Prossigamos na fala do magistrado Douglas: "Um juiz, um fiscal, um policial competente, honesto e eficiente geram muito mais riqueza para o país do que o quanto eles custam." Assim é se considerarmos que o país é apenas o Estado encerrado nas suas burocracias. Burocracia, aliás, que o nobre e premiado juiz parece exaltar, chegando até a propor o estudo das suas origens. Mas não custa lembrar que nem mesmo as apostilas preparatórias para concursos tomam o modelo burocrático como exemplo de eficiência.

Talvez não seja possível excluir o fato de que mais funcionários públicos significa o aumento de gastos com pessoal.
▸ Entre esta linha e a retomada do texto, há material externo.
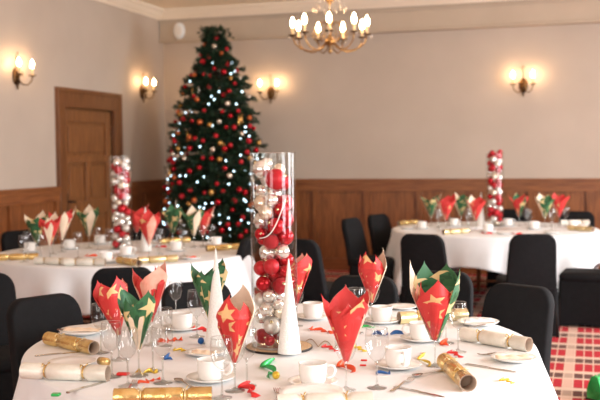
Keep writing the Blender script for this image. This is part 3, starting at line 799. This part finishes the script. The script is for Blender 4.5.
# near vase on its glitter plate
pv = on(275, 346, .764)
plate = MB().lathe([(0, 0), (.128, 0), (.135, .004), (.135, .009), (.128, .0115), (0, .0115)], 56)
ctr = on(279, 348, .752)
pl = assemble('display_plate', [('plate', plate.mesh('plate', 'glitgold')), ('edge_band', MB().lathe([(.1355, .0), (.138, .002), (.138, .007), (.1355, .0095)], 56).mesh('edge_band', 'iron'))], (ctr.x, ctr.y, .752), 0,
              'round champagne glitter plate with dark rim under the tall near vase', 'display plate')
assemble('cylinder_vase', VM, (pv.x, pv.y, .764), 0, 'tall clear glass cylinder vase of baubles in the middle of the near table', 'vase', 'tall glass vases')
def zone_near(z, s, rn):
    y = 346-z*243          # height along the vase read as in the photograph
    if y < 168: return 's'
    if y < 186: return 'r' if (s < -.058 or s > .03) else 's'
    if y < 203: return 's'
    if y < 222: return 'r' if s > -.01 else 's'
    if y < 241: return 'r'
    if y < 256: return 's' if s > -.03 else 'r'
    if y < 288: return 'r'
    if y < 308: return 'r' if s > .03 else 's'
    if y < 330: return 's'
    return 'r' if rn.random() < .6 else 's'
Rt = Vector((math.cos(YAW), -math.sin(YAW))); Fw = Vector((math.sin(YAW), math.cos(YAW)))
balls = pack(VR-.004, VH-.03, 5, [.035, .033, .036, .031, .026, .022])
# the biggest bauble replaces those it would touch near the top
bp_ = Rt*.012-Fw*.040; big = (bp_.x, bp_.y, .685, .043)
balls = [b for b in balls if (b[0]-big[0])**2+(b[1]-big[1])**2+(b[2]-big[2])**2 > (b[3]+big[3]+.0003)**2]
fill(Vector((pv.x, pv.y, .764)), balls, zone_near, 'the tall near vase', False, 3)
bauble((pv.x+big[0], pv.y+big[1], .764+big[2]), big[3], 'baumatt', 'largest bauble, satin red, near the top of the tall near vase', 'baubles in the tall near vase')
# cord lying against the inside of the glass
cp = []
for i in range(15):
    t = i/14; s = .055-.11*t; zz = .62-.17*t-.05*math.sin(PI*t)
    q = Rt*s-Fw*math.sqrt(max(0, (VR-.0065)**2-s*s)); cp.append((pv.x+q.x, pv.y+q.y, .764+zz))
tag(link('ribbon_cord', MB().tube(cp, .0022, 6).mesh('cord', 'white')), 'thin white hanging cord looped among the baubles of the near vase', 'cord')
def zone_mix(p):
    def f(z, s, rn):
        return 'r' if math.sin(z*38+p+s*14)+rn.uniform(-.6, .6) > .05 else 's'
    return f
pvl, pvr = on(122, 249, .752), on(495, 226.5, .752)
for p_, w_, sd in ((pvl, 'the vase on the left table', 11), (pvr, 'the vase on the right table', 12)):
    assemble('cylinder_vase', VM, p_, 0, 'tall glass cylinder of red and silver baubles %s' % ('before the oak door on the left table' if sd == 11 else 'on the right table by the back wall'), 'vase', 'tall glass vases')
    fill(p_, pack(VR-.004, VH+(.02 if sd == 12 else -.02), sd, [.034, .036, .031, .026]), zone_mix(sd*1.3), w_, True, sd)

# ------------------------------------------------------------------ party bits on the near table
def ribbon_curl(pts, w, mat, label, cat='streamer', group='curled paper streamers on the near table', z=.753, amp=.012, turns=3):
    """pts: start and end in the photograph; a flat strip that twists along the cloth"""
    a, b = on(*pts[0], z), on(*pts[1], z); d = b-a; s = Vector((-d.y, d.x, 0)).normalized(); n = 40; rows = []
    for i in range(n+1):
        t = i/n; c = a+d*t+s*(amp*math.sin(2*PI*turns*t)); tw = PI*turns*t*1.3
        hz = Vector((s.x*math.cos(tw), s.y*math.cos(tw), abs(math.sin(tw))))*w
        c.z = z+.001
        rows.append((c, c+hz))
    vs = [p for r in rows for p in r]; fs = [(2*i, 2*i+1, 2*i+3, 2*i+2) for i in range(n)]
    o = link('paper_streamer', MB().add(vs, fs, True).mesh('streamer', mat)); solidify(o, .0008, 0)
    return tag(o, label, cat, group)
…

A não ser que tiremos da cartola uma nova teoria de produção de riquezas, defender o aumento de gastos com mais serviços públicos é, inevitavelmente, defender aumento de impostos. Pois é custoso ao país remunerar muito bem a prestação de serviços irrisórios que sempre necessitam de mais recursos a serem surrupiados da economia através da expansão dos poderes estatais que, queiramos ou não, são exercidos pelos funcionários públicos.
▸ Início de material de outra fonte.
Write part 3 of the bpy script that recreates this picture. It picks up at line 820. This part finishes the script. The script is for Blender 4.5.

No entanto, mais importante do que tudo isto é o que creio ser o maior erro do nobre juiz: tratar um concurso público como um sonho dourado, quando é evidente que a grande maioria procura apenas estabilidade financeira, algo muito distante do tal sacerdócio proposto em seu artigo. Talvez fosse mais honesto se os aspirantes a cargos públicos buscassem, no fundo das suas almas, as razões pelas quais são levados a prestar um concurso. Se este é realmente um sonho, uma vontade patriótica de servir o país, muito bem! Mas é forçoso perguntar o que estariam dispostos a sacrificar para vivê-lo? Mas se este sonho é composto tão-somente por uma acomodação através da estabilidade financeira, há duas opções: esquecer o sonho do qual fala o juiz Douglas, e procurar algo melhor a se fazer; ou aceitar a condição de covarde que abandona seus sonhos reais para abraçar uma ideia estúpida da qual se arrependerá pelo resto da vida.